へえハイネってそうだったんだ

インビテーション、高橋徹月の輪書林それから』晶文社の書評を送る。ジェイ・ノベル小説時評のため、ヒキタクニオ『角』光文社などを読む。これは、文芸出版の校閲部勤務の女性が主人公。ある日、気がついたら頭に角(つの)が生えていたというコミカルなタッチの小説。しかしなんといってもおもしろいのは、ほとんど小説の題材にならなかった、「校閲」の世界がくわしく描かれていることだ。校正、校閲の仕事をしている人は必読でしょう。なあ藤田。

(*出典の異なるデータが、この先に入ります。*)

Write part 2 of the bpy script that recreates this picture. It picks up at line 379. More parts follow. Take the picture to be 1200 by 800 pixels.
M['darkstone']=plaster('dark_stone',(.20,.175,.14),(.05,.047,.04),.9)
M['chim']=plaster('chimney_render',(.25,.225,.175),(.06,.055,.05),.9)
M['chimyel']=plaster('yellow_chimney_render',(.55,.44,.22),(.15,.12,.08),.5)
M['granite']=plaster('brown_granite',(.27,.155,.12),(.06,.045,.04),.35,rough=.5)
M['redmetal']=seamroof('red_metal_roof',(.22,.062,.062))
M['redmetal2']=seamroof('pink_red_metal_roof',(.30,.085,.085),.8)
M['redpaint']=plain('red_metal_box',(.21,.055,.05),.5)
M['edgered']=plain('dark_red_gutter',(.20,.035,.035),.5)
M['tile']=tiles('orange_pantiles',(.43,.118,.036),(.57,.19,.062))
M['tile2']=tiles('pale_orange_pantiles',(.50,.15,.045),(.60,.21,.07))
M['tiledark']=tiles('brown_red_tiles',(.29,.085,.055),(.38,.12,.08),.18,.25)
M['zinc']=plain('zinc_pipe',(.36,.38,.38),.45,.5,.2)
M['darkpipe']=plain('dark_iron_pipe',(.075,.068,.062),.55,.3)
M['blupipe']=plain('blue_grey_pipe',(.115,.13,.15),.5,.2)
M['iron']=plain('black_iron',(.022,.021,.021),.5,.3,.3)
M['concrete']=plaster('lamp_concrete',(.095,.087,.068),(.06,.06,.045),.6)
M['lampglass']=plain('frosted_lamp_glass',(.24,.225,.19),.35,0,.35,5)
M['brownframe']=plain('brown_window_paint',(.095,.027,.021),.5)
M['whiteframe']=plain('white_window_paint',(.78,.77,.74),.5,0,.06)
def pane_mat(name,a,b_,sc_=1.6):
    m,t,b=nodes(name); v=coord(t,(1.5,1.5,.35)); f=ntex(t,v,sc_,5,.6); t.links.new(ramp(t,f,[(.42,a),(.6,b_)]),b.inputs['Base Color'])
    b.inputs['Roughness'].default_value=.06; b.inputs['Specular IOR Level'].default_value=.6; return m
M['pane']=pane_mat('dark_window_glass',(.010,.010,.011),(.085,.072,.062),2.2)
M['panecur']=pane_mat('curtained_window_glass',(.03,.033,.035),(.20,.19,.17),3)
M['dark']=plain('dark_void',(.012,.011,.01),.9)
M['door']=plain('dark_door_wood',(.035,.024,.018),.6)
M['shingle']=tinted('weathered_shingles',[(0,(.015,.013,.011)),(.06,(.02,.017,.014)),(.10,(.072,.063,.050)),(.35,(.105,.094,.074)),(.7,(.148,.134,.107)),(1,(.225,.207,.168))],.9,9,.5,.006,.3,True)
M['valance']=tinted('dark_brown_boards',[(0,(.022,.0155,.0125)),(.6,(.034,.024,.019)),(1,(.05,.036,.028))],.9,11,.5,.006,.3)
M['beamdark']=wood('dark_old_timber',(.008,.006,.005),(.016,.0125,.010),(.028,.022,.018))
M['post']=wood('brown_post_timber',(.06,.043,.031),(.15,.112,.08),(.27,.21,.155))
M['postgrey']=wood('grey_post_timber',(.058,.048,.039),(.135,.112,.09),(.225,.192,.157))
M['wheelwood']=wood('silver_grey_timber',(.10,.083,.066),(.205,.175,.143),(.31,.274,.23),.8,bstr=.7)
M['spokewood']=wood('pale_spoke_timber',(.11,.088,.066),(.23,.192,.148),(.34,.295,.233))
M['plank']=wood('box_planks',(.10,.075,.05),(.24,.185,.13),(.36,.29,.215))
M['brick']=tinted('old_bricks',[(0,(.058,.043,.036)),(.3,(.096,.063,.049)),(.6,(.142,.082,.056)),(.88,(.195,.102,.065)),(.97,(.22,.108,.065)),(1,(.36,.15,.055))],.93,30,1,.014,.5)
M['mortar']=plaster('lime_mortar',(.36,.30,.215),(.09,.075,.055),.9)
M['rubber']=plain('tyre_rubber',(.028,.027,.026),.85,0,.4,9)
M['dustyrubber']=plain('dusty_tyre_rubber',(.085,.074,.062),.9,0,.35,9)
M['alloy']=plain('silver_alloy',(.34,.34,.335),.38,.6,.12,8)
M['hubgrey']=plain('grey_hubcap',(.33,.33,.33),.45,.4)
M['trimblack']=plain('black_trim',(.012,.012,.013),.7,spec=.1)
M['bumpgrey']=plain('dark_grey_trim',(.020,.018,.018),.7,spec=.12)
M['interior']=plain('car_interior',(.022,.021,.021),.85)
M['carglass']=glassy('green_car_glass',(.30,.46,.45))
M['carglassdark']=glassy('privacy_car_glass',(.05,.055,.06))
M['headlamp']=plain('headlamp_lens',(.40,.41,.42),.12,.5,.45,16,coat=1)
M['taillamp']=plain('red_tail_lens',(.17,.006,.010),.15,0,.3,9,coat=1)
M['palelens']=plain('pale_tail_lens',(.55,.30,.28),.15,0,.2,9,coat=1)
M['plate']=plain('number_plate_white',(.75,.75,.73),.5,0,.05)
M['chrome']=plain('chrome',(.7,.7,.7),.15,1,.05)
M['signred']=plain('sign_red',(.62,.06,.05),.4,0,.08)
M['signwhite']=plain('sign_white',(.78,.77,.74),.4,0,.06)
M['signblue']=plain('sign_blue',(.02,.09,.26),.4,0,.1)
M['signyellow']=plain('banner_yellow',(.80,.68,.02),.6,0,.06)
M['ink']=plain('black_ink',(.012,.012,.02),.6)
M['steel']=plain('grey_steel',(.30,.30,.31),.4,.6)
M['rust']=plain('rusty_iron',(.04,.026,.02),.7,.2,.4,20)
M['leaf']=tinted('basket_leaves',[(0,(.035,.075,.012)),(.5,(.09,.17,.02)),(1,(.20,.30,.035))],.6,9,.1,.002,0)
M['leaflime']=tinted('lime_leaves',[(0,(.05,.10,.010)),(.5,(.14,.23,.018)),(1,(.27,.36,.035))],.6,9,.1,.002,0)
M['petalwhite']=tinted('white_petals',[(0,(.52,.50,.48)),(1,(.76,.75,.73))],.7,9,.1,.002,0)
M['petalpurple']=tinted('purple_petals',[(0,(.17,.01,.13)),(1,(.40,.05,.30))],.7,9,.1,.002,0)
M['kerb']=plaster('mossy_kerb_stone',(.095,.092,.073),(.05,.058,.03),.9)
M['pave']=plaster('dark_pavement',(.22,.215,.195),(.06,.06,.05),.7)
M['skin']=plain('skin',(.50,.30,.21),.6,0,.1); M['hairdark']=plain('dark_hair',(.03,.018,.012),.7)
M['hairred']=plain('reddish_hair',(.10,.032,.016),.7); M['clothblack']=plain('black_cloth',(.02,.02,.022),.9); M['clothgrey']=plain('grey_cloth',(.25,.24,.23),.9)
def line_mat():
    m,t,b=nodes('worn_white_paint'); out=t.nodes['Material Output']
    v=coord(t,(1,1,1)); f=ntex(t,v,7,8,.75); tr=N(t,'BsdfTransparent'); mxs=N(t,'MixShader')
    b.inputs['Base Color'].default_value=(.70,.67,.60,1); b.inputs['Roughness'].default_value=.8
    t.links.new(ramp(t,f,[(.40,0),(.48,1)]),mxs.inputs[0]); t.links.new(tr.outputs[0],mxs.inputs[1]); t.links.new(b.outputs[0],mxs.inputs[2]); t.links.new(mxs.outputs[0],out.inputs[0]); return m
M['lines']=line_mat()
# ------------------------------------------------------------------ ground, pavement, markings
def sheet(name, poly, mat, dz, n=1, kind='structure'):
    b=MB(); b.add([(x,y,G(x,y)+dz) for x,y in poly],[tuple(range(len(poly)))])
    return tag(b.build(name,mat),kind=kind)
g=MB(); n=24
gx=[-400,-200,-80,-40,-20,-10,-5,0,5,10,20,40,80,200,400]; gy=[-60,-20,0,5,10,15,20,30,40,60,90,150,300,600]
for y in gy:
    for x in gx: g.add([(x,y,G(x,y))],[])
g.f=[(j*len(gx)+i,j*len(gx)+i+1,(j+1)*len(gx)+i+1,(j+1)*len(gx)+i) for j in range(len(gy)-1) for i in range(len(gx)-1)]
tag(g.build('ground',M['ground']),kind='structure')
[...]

ベッドに入り寝る前になって咳が止らず、なかなか寝つけない。声もまだ鼻声。夕方、崩れるようにまた寝てしまう。身体の調子が悪くなって、初めて、やっかいな身体という融通のきかないものをぶらさげて生きていることに気づく。
工作舎から初校ゲラが届く。『角』を読んでいるところだから、校正するのがちょっと変な感じ。夕食後、家族で小金井、東大和と「ブ」散歩。13冊を買う。うっかりいろいろ書くと、また誰かに叱られるから、ぜんぶは書きません。安野光雅画集『中国の運河』朝日新聞社が500円はいい買物。
夏目美知子詩集『朗読の日』の背表紙に目が止り、おや、っと思ってカバーを見ると、あ、ミカン! つまり林さん家のお犬様だ。林さんの装幀本なり、買う。
池内紀の仕事場『〈ユダヤ人〉という存在』を読んでいたら、ハイネについての意外な記述あり。えっ、ハイネってそういう人だったの。ハイネというと、胸くそ悪くなる歌「四季の歌」の一節や、本を読むそばからページをちぎって小川に流した(桑原武夫がそう書いてた)なんてエピソードで、なんとなくげえっ、と思ってたが、ちがうんだ。池内さんのテーマ別の著作集なのだが、これいい本だな。